- **Goal**: Your task is to reproduce the material exactly.

━━ Data lines ━━

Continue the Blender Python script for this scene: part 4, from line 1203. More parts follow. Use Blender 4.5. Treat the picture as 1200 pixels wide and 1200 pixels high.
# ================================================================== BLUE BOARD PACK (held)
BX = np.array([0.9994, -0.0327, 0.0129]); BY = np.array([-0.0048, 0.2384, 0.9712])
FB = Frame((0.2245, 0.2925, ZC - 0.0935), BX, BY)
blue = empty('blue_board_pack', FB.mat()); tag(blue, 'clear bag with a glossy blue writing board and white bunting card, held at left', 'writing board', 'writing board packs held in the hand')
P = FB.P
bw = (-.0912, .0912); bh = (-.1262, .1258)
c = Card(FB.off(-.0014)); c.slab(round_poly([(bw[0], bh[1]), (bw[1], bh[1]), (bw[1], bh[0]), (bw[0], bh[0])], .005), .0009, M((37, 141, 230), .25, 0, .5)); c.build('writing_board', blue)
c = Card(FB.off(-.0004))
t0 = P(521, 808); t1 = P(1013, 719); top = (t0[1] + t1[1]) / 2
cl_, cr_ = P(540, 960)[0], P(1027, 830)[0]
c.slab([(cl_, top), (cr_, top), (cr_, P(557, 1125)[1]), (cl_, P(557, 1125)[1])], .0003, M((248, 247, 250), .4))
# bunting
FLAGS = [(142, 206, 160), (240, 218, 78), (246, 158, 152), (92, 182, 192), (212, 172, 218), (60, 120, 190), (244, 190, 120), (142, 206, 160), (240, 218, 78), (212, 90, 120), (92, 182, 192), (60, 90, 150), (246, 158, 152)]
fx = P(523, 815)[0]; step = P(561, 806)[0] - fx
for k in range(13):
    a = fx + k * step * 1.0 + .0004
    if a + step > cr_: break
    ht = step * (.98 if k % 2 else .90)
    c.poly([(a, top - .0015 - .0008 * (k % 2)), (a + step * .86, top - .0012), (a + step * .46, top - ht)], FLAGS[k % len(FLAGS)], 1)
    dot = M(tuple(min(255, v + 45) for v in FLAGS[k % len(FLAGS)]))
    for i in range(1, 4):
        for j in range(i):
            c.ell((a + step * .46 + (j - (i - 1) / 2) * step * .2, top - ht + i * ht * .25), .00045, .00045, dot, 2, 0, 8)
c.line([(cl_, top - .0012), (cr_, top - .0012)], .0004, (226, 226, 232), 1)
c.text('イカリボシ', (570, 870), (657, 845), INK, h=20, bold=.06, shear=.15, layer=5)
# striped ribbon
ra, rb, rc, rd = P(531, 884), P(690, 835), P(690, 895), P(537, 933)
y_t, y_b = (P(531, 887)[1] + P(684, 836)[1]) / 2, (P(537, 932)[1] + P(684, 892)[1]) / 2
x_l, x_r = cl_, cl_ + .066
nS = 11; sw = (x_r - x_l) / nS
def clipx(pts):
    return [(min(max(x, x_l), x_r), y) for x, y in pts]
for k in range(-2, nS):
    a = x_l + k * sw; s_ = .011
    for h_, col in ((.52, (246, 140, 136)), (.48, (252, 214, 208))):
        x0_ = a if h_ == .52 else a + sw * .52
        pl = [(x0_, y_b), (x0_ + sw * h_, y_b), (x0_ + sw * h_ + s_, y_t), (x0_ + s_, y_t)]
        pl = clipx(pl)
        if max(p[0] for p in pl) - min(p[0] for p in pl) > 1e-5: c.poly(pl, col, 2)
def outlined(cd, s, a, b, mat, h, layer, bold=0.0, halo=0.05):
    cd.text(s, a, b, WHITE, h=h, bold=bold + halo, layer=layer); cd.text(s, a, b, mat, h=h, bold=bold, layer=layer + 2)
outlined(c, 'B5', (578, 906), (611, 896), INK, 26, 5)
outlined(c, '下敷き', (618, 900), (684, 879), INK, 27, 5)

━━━

- **Task response**:
Continue the Blender Python script for this scene: part 4, from line 1203. More parts follow. Use Blender 4.5. Treat the picture as 1200 pixels wide and 1200 pixels high.
# ================================================================== BLUE BOARD PACK (held)
BX = np.array([0.9994, -0.0327, 0.0129]); BY = np.array([-0.0048, 0.2384, 0.9712])
FB = Frame((0.2245, 0.2925, ZC - 0.0935), BX, BY)
blue = empty('blue_board_pack', FB.mat()); tag(blue, 'clear bag with a glossy blue writing board and white bunting card, held at left', 'writing board', 'writing board packs held in the hand')
P = FB.P
bw = (-.0912, .0912); bh = (-.1262, .1258)
c = Card(FB.off(-.0014)); c.slab(round_poly([(bw[0], bh[1]), (bw[1], bh[1]), (bw[1], bh[0]), (bw[0], bh[0])], .005), .0009, M((37, 141, 230), .25, 0, .5)); c.build('writing_board', blue)
c = Card(FB.off(-.0004))
t0 = P(521, 808); t1 = P(1013, 719); top = (t0[1] + t1[1]) / 2
cl_, cr_ = P(540, 960)[0], P(1027, 830)[0]
c.slab([(cl_, top), (cr_, top), (cr_, P(557, 1125)[1]), (cl_, P(557, 1125)[1])], .0003, M((248, 247, 250), .4))
# bunting
FLAGS = [(142, 206, 160), (240, 218, 78), (246, 158, 152), (92, 182, 192), (212, 172, 218), (60, 120, 190), (244, 190, 120), (142, 206, 160), (240, 218, 78), (212, 90, 120), (92, 182, 192), (60, 90, 150), (246, 158, 152)]
fx = P(523, 815)[0]; step = P(561, 806)[0] - fx
for k in range(13):
    a = fx + k * step * 1.0 + .0004
    if a + step > cr_: break
    ht = step * (.98 if k % 2 else .90)
    c.poly([(a, top - .0015 - .0008 * (k % 2)), (a + step * .86, top - .0012), (a + step * .46, top - ht)], FLAGS[k % len(FLAGS)], 1)
    dot = M(tuple(min(255, v + 45) for v in FLAGS[k % len(FLAGS)]))
    for i in range(1, 4):
        for j in range(i):
            c.ell((a + step * .46 + (j - (i - 1) / 2) * step * .2, top - ht + i * ht * .25), .00045, .00045, dot, 2, 0, 8)
c.line([(cl_, top - .0012), (cr_, top - .0012)], .0004, (226, 226, 232), 1)
c.text('イカリボシ', (570, 870), (657, 845), INK, h=20, bold=.06, shear=.15, layer=5)
# striped ribbon
ra, rb, rc, rd = P(531, 884), P(690, 835), P(690, 895), P(537, 933)
y_t, y_b = (P(531, 887)[1] + P(684, 836)[1]) / 2, (P(537, 932)[1] + P(684, 892)[1]) / 2
x_l, x_r = cl_, cl_ + .066
nS = 11; sw = (x_r - x_l) / nS
def clipx(pts):
    return [(min(max(x, x_l), x_r), y) for x, y in pts]
for k in range(-2, nS):
    a = x_l + k * sw; s_ = .011
    for h_, col in ((.52, (246, 140, 136)), (.48, (252, 214, 208))):
        x0_ = a if h_ == .52 else a + sw * .52
        pl = [(x0_, y_b), (x0_ + sw * h_, y_b), (x0_ + sw * h_ + s_, y_t), (x0_ + s_, y_t)]
        pl = clipx(pl)
        if max(p[0] for p in pl) - min(p[0] for p in pl) > 1e-5: c.poly(pl, col, 2)
def outlined(cd, s, a, b, mat, h, layer, bold=0.0, halo=0.05):
    cd.text(s, a, b, WHITE, h=h, bold=bold + halo, layer=layer); cd.text(s, a, b, mat, h=h, bold=bold, layer=layer + 2)
outlined(c, 'B5', (578, 906), (611, 896), INK, 26, 5)
outlined(c, '下敷き', (618, 900), (684, 879), INK, 27, 5)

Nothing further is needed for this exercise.